Tutti questi possibili, realistici e non troppo lontani scenari, non si verificherebbero se la Casa di Riposo rimanesse pubblica, unica vera garanzia per le lavoratrici , i lavoratori e la loro dignità: qui hanno dalla loro l’impero della legge, con la fondazione devono fidarsi delle promesse che l’esperienza e il tempo si incaricano quasi sempre di smentire. Se veramente si ha a cuore il servizio agli ospiti e le sorti di chi lavora, si faccia in modo che la struttura rimanga pubblica, come lo è sempre stata.

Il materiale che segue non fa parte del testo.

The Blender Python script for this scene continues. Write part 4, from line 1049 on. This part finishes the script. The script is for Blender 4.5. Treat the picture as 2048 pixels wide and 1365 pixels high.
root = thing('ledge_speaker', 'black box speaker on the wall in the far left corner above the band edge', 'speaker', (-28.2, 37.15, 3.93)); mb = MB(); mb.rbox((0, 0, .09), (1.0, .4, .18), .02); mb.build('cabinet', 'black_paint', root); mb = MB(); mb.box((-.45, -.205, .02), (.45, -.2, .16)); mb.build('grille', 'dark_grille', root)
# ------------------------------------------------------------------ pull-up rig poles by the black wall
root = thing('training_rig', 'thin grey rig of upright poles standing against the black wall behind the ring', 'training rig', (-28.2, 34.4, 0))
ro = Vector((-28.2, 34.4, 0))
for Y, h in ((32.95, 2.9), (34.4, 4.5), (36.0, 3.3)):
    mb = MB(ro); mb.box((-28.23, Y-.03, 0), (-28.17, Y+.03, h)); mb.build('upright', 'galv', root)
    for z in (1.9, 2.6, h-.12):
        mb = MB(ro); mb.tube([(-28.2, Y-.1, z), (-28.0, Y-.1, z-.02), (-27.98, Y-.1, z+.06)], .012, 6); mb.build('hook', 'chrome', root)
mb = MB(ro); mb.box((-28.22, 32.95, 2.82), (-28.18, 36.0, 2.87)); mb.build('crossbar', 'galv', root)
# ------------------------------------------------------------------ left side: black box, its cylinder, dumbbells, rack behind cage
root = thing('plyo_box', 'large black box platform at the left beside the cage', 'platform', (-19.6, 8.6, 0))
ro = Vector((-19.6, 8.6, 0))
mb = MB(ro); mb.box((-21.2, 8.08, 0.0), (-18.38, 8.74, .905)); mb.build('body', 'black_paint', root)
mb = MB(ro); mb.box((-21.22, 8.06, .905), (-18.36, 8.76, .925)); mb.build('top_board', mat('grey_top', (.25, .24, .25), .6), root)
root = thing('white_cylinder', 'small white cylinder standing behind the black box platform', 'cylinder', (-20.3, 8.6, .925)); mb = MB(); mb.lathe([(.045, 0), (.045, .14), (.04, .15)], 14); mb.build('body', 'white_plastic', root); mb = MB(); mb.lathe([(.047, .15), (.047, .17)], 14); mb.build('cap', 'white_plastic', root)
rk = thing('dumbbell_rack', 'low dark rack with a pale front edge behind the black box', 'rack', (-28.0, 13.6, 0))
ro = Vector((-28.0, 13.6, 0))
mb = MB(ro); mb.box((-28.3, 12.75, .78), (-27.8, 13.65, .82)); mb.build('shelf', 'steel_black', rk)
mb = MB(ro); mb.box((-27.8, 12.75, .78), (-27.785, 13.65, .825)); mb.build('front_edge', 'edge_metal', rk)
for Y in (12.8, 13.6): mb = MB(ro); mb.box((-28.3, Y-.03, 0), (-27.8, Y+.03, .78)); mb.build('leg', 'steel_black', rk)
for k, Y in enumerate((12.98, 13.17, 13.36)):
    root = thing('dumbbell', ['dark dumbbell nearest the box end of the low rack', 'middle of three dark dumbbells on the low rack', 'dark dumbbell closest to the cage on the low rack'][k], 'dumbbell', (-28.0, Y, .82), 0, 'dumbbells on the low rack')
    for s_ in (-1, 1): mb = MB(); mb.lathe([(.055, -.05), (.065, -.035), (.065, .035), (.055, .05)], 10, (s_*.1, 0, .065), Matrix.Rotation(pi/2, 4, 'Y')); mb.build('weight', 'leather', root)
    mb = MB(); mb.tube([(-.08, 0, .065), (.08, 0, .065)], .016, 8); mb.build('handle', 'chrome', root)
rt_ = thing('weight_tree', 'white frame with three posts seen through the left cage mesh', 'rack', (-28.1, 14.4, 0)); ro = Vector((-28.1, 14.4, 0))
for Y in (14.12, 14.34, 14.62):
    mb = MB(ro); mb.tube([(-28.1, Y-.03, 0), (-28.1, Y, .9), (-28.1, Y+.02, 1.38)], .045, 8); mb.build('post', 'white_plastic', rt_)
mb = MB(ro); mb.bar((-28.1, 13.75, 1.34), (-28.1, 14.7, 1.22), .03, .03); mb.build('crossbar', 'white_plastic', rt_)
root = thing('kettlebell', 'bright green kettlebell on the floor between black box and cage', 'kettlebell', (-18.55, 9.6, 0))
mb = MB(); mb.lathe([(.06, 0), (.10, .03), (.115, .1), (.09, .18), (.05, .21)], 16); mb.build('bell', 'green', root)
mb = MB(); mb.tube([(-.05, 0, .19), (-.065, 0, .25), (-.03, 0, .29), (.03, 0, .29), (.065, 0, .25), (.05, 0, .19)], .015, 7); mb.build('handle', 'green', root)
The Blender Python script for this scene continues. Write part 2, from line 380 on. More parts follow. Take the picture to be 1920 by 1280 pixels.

Rifondazione Comunista sa benissimo di aver compiuto un abominio politico nell’avallare la fondazione, perchè, così, si è ‘rifondata’ stabilmente sul terreno della governabilità dei processi secondo il principio della compatibilità con un sistema di interessi lontani da quelli dei lavoratori.

E’ stato davvero deprimente vedere esponenti del partito mobilitarsi contro noi lavoratori mentre eravamo in piazza a manifestare, invece di essere al nostro fianco a tener vivo e ad alimentare uno dei tanti fuochi di resistenza contro politiche neoliberiste.

Del resto, i partiti c.d. di sinistra hanno sempre fatto così, di fronte a processi considerati inevitabili e che mettono in discussione i diritti e le condizioni dei lavoratori: ne anticipano semplicemente le conseguenze, contando sul fatto che il padrone di sinistra sia meglio di uno di destra, un ossimoro imperituro che è sempre stato strumentalmente utilizzato per avallare scelte liberiste contro gli interessi dei lavoratori.

Un bell’esempio di bilinguismo sociale di chi, a parole, difende i lavoratori, mentre i fatti vano in direzione opposta ai loro interessi. E anche questa è una delle cause della dispersione molecolare della classe lavoratrice, senza più riferimenti politici.